Не исключено, что правительство сможет найти средства на строительство электростанций, работающих на газе, поставки которого Польша пытается диверсифицировать всеми доступными методами: тут и терминал СПГ, тут и строительство Baltic Pipe для того, чтобы через газотранспортную систему Дании получить доступ к норвежскому газу, которую Statoil добывает в Северном море.
Но и тут есть серьезные расхождения между политической риторикой и реалиями происходящего в Польше и в соседней с ней Германии. Наиболее крупные промышленные производства, для которых электроэнергия является существенной составляющей производства, платят в Польше за электроэнергию на 60% больше, чем их немецкие конкуренты. Прогноз цен также вызывает беспокойство — в ближайшие годы эта разница может увеличиться до 100%. Такие оценки представил во время майского Европейского экономического конгресса в Катовицах Збигнев Липтак, партнер консалтинговой фирмы EY.
Объяснение этому простое: разница появляется, прежде всего, из-за роста цен на право эмиссии двуокиси углерода. Эти расходы одинаково обременяют фирмы Польши и Германии, но немецкое правительство выплачивает в связи с этим компенсации. Обычно промышленные страны западной части ЕС используют систему компенсаций для энергопотребляющих фирм. Но Польша такую систему использовать не может — ее бюджет не располагает такими возможностями.
Следовательно, строительство новых генерирующих мощностей полякам будет невозможно окупить за счет роста объема промышленного производства — очевидно, что Германия не допустит роста конкуренции со стороны своей северной соседки.
Более того, с появлением «Северного потока — 2» Германия получит возможность снизить стоимость электроэнергии, увеличить объем генерации за счет строительства газовых электростанций, подготовиться к предстоящей полной остановке своих АЭС, которая запланирована на 2025 год.

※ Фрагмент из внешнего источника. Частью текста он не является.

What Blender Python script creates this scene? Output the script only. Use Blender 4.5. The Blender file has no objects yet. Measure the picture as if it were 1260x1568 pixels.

А если не будет «СП-2», у Польши появится шанс конкурировать с промышленностью Германии. Вот, собственно, и вся подоплека активного противодействия реализации российско-германского проекта со стороны Польши — она проста и незатейлива и не имеет никакого отношения к мифической «борьбе против зависимости Европы от агрессивного российского газа».
Нет никакой «российской агрессивности», есть попытки Польши бороться с гегемонией промышленности Германии.
Вот только шансов у Польши совсем немного — «старая Европа» не смирится со строптивостью дерзких новичков. Германия уже подстраховалась даже на тот случай, если по каким-то причинам ее газовым компаниям и российскому «Газпрому» не удастся проложить через Балтику новый магистральный газопровод. «Страховка» эта появилась совсем недавно — в 2015 и в 2016 году, причем сделано это было так, что мало кто понял, что произошло.
В декабре 2015 года по дну Балтийского моря в Литву из Швеции проложили энергокабель NordBalt мощностью 700 МВт «исключительно для спасения Литвы от БРЭЛЛ» (энергокольца, объединяющего Беларусь, Россию, Эстония, Латвию и Литву — прим. RuBaltic.Ru), как нам многократно повторяли политики и эксперты. Годом позже при помощи смычки LitPol Link мощностью 500 МВт были соединены еще и энергетические системы Польши и Литвы. А преподносится это литовскими политиками как «европейская помощь для достижения энергетической независимости от России».